Enbridge (TSX:ENB) and BCE (TSX:BCE) are top TSX dividend stocks paying high yields. Investors seeking to generate passive income inside their self-directed Tax-Free Savings Account (TFSA) are wondering if ENB stock or BCE stock is now undervalued and good to buy.
Enbridge
Enbridge trades near $48 per share at the time of writing compared to a 12-month low of around $43 and as high as $59 in 2022.
The company has pivoted its growth strategy in recent years away from the construction of large oil pipelines to exports, natural gas utilities, and renewable energy. Enbridge purchased an oil export terminal in Texas for US$3 billion and is a partner in the construction of the Woodfibre liquified natural gas (LNG) export facility being built in British Columbia. Global buyers are searching for reliable sources of oil and liquified natural gas amid growing geopolitical uncertainty. Canada and the United States have ample supplies of both and should see demand increase in the coming years.
Enbridge is working to wrap up the remaining part of its US$14 billion purchase of three natural gas utilities in the United States. The addition of the assets provides further diversification of the revenue stream and will make Enbridge the largest natural gas utility operator in North America.
Enbridge is also expanding its solar and wind assets, positioning itself to benefit from the ongoing shift to renewable energy.
Management expects distributable cash flow to grow by about 3% annually in the next few years, supported by the acquisitions and the capital program. The board raised the dividend by 3.1% for 2024. This is the 29th consecutive annual dividend hike from the company. Investors who buy the stock at the current price can get a 7.6% dividend yield.
BCE
BCE investors have taken a beating over the past two years. The stock is down about 40% from the 2022 high and trades close to a 10-year low. The plunge in the share price has driven the dividend yield to nearly 9%.
This is a tempting return from a stock that increased the dividend by 3.1% for 2024 and raised the payout by an average of 5% per year over the previous 15 years. Investors who are of the opinion that BCE’s dividend is safe will see the stock as being oversold right now. The market appears to be anticipating a distribution cut.
BCE expects 2024 revenue to be equal to 2023 or slightly higher. Adjusted earnings before interest, taxes, depreciation, and amortization (EBITDA) should be a bit better than last year, according to the latest outlook. Based on this outlook, the dividend should be fine.
BCE announced staff cuts of more than 6,000 positions in the past 12 months. The reduction in expenses will help BCE hit its financial targets. A drop in interest rates anticipated in the second half of 2024 could provide the stock with a new tailwind.

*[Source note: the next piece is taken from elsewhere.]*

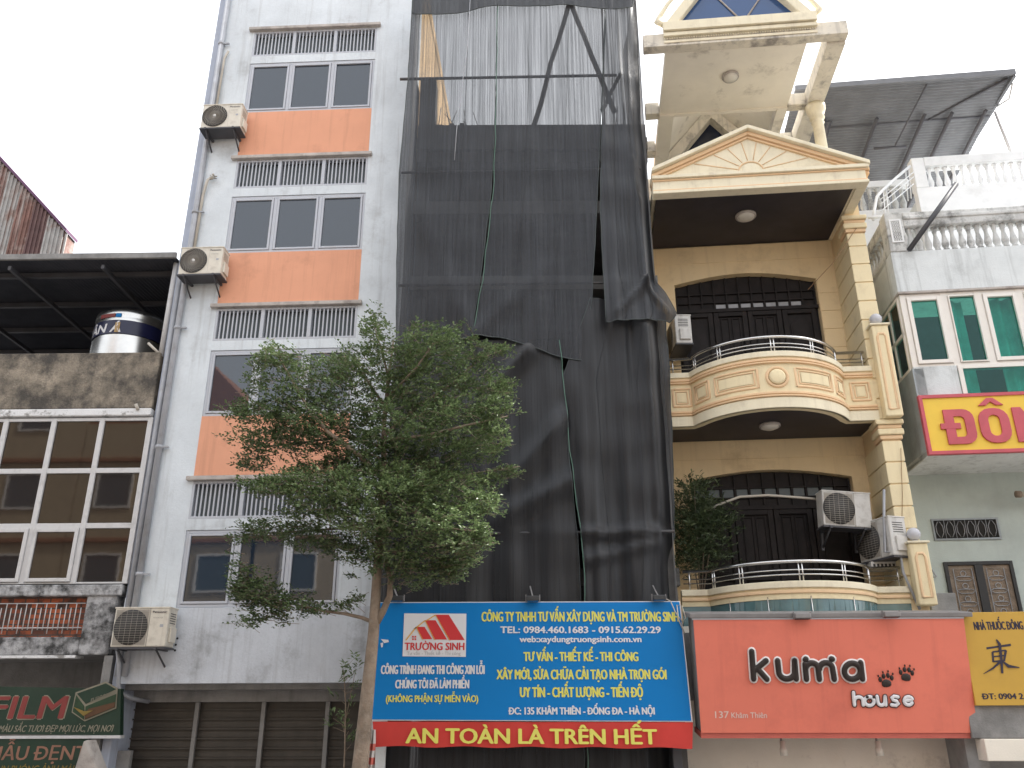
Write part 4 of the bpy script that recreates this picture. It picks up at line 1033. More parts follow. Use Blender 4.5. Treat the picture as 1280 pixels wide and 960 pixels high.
pth = bpath(-.03)
for i in range(0, len(pth)-1):
    a, b = pth[i], pth[i+1]
    k = .03*math.sin(i*2.1)
    q.add([(a[0], a[1]-.02, 4.1), (b[0], b[1]-.02+k, 4.1), (b[0], b[1]-.02, 4.64), (a[0], a[1]-.02, 4.64)], [(0, 1, 2, 3)])
q.build('plastic_sheeting', M['teal_sheet'], LB)
q = MB()
for i in (6, 13, 20, 28): a = pth[i]; q.tube([(a[0], a[1]-.035, 4.1), (a[0], a[1]-.035, 4.64)], .008, 5)
q.build('sheet_battens', M['steel'], LB)
def railing(z, label, hh):
    r = froot('balcony_railing', FY, label, 'railing', 'stainless railings on the yellow balconies')
    pp = [(p[0], p[1]) for p in bpath(-.06, .0, 3.40)]
    MB().tube([(p[0], p[1], z+hh) for p in pp], .027, 10).build('hand_rail', M['steel'], r)
    for k in (.35, .58): MB().tube([(p[0], p[1], z+hh*k) for p in pp], .011, 6).build('rail', M['steel'], r)
    q = []
    for d in (-62, -38, 0, 30, 62):
        b = MB()
        for e in (-1.1, 1.1): u, w = at_arc(d+e, -.06); b.tube([(u, w, z), (u, w, z+hh)], .012, 6)
        b.build('baluster', M['steel'], r)
    for u in (.10, 3.36):
        b = MB(); b.tube([(u, .06, z), (u, .06, z+hh)], .012, 6); b.build('baluster', M['steel'], r)
railing(8.6, 'stainless railing on the upper bowed balcony with moulded panels', .29)
railing(4.86, 'stainless railing on the lower balcony above the coral signboard', .30)
# canopy with sunburst pediment
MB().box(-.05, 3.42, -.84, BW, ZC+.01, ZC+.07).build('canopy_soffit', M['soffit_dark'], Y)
CP = MB().box(-.11, 3.60, -.98, -.80, ZC, 12.0).box(3.42, 3.60, -.80, BW, ZC, 12.0).box(-.11, 3.42, -.80, 5, ZC+.08, 11.98).build('canopy', M['cream_pale'], Y, bevel=.008)
q = MB()
for (z0, z1, e) in ((ZC+.035, ZC+.06, .014), (11.935, 11.965, .022)):
    q.box(-.12, 3.60+e, -.98-e, -.80, z0, z1); q.box(3.45, 3.60+e, -.80, BW-.03, z0, z1)
q.build('cornice_moulding', M['peach'], CP, bevel=.006)
q = MB()
for (z0, z1, e) in ((ZC-.03, ZC+.03, .03), (11.97, 12.04, .06)):
    q.box(-.12, 3.60+e, -.98-e, -.80, z0, z1); q.box(3.45, 3.60+e, -.80, BW-.03, z0, z1)
q.build('cornice_lip', M['cream_pale'], CP, bevel=.01)
UM, ZP = 1.66, 12.98
pd = MB().prism([(-.10, 12.04), (3.57, 12.04), (UM, ZP-.06)], -.90, -.6).build('pediment', M['cream_pale'], Y)
q = MB(); q2 = MB()
sl2 = (ZP-12.07)/(3.66-UM)
for sg in (-1, 1):
    e = UM+sg*(2.02 if sg > 0 else 1.78)
    def rake(o0, o1, w0, w1, mbx): 
        k = lambda u, o: (u, ZP-abs(u-UM)*sl2+o)
        mbx.prism([k(UM, o0), k(e, o0), k(e, o1), k(UM, o1)], w0, w1)
    rake(-.05, .03, -1.06, -.5, q); rake(-.13, -.055, -.98, -.6, q2); rake(-.18, -.135, -.94, -.6, q2)
q.build('raking_cornice', M['cream_pale'], pd, bevel=.01); q2.build('raking_moulding', M['peach'], pd, bevel=.008)
q = MB()
cz = 12.10
q.tube([(UM+.22*math.cos(math.pi*i/16), -.905, cz+.20*math.sin(math.pi*i/16)) for i in range(17)], .014, 6)
for an in (12, 30, 52, 76, 100, 126, 148, 167):
    a = R(an); L_ = .24; 
    mx_ = (ZP-.20-cz)/(abs(math.sin(a))+sl2*abs(math.cos(a)))
    q.tube([(UM+L_*math.cos(a), -.903, cz+L_*math.sin(a)), (UM+mx_*math.cos(a), -.903, cz+mx_*math.sin(a))], .009, 5)
q.tube([(-.05, -.903, 12.09), (3.4, -.903, 12.09)], .01, 5)
q.build('sunburst', M['peach'], pd)
MB().ball((UM, -.90, cz), .17, 20, (1, .25, 1)).build('sun_disc', M['cream_pale'], pd)
# roof pergola, column and gable
PG = M['pergola']
MB().box(.26, 2.82, -1.40, .32, 14.45, 14.60).build('pergola_slab', PG, Y)
for bx_ in ((-.15, 3.52, -1.60, -1.40, 14.45, 14.74), (3.18, 3.51, -1.395, 2.2, 14.40, 14.72), (2.82, 3.18, .25, .45, 14.42, 14.70), (-.02, .26, .25, .45, 14.42, 14.70), (2.82, 3.18, 1.5, 1.75, 14.42, 14.70), (0, .26, 1.5, 1.75, 14.42, 14.70)):
    MB().box(*bx_).build('pergola_beam', M['pergola_stain'], Y, bevel=.01)
q = MB(); q.box(.26, .55, .32, 2.3, 14.40, 14.6); q.box(2.62, 2.82, .32, 2.3, 14.40, 14.6); q.box(.55, 2.62, .32, .40, 14.42, 14.6)
q.build('vault_edge', PG, Y)
q = MB().prism([(.50, 14.55), (1.58, 15.85), (1.58, 15.97), (.40, 14.6)], .4, 2.1).prism([(2.66, 14.55), (1.58, 15.85), (1.58, 15.97), (2.76, 14.6)], .4, 2.1)
q.build('vault', PG, Y)
MB().prism([(.5, 13.4), (2.66, 13.4), (2.66, 14.55), (1.58, 15.85), (.5, 14.55)], 2.1, 2.2).build('rear_gable', M['glass_dark'], Y)
q = MB()
for sg in (-1, 1): q.prism([(1.58, 15.83), (1.58, 15.50), (1.58+sg*.95, 14.30), (1.58+sg*1.06, 14.54)], 1.85, 2.095)
q.build('gable_frame', M['pergola_stain'], Y)
MB().box(.3, 2.9, 2.3, 2.5, 12, 14.4).build('terrace_wall', PG, Y)
MB().box(-.0, .25, 2.5, 3.5, 12, 14.4).build('terrace_pier', PG, Y)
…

On the risk side, BCE’s media business is struggling with declining ad revenue in the radio and television segments. Uncertainty on government policy regarding the Canadian communications industry is also a potential negative for the stock.
Near-term volatility should be expected and there could be more downside before the pullback hits a bottom.
Is one a better bet?
Enbridge and BCE are leaders in their respective industries and pay attractive dividends that should be safe. BCE is likely oversold right now but could get cheaper in the near term. Enbridge has had some decent upward momentum over the past six months and probably has better upside potential in the short term.
Contrarian investors might want to split a new investment between the two stocks. If you only buy one, Enbridge probably has the edge as the safer pick right now.